もともと良い書き手は、良い読み手でからしか生まれない。しかし、そうした能力を磨くことができる年齢にも、限界というものがある。社会人として、いっぱしの価値観が出来上がった年齢以降に、改めて良い読み手になって、文章力を鍛えるという地道な作業を、続けられる人はそう多くない。ほとんどの人は、20歳前に獲得した文章力がそのまま、己(おのれ)の作文スキル・記録能力になっているのだ。そうした能力を、今更引き上げようとすることに無理があるし、介護職員にとっては、介護という行為そのものが、重要なスキルなのだから、記録の上達なんてことに、無駄なエネルギーを遣わせないようにした方が、良いのではないだろうか・・・。「記録も介護業務のうちだ」なんて、何の意味もないことは云わないで、ここは発想転換すべきではないのか。

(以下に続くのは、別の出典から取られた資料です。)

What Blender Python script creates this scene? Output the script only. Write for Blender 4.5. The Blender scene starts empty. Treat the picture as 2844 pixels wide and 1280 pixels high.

そこで、記録作業こそICT化すべきだと主張したい。タブレットに自分が行った行為を言葉で録音し、内蔵したAIでその言葉を読み取って、簡潔な文章化を図るなんて言う技術は、既に出来上がっているだろう。そうした技術を、介護の場にあうようにプログラミングして、介護行為を行いながらタブレットに話しかけ、それがそのまま個人別の支援記録・バイタル等の記録と、連動されて表示されるようになれば、介護職員の業務は劇的に軽減される。ここに知恵と技術を集中すれば、使えるアプリなんてすぐできそうな気がする。そして、それは莫大な利益にもつながると思えるので、IT能力の高い方は、是非そうした方向で、アプリ作成に取り組んでいただきたいと思う。

どちらにしても、薹が立った人たちの記録能力を上達させようなんて、できもしないことに、時間とエネルギーを使ってはならない。もっと現実的で、なおかつ過去になかった斬新な方法で、記録業務を根本から改善してほしいと思う。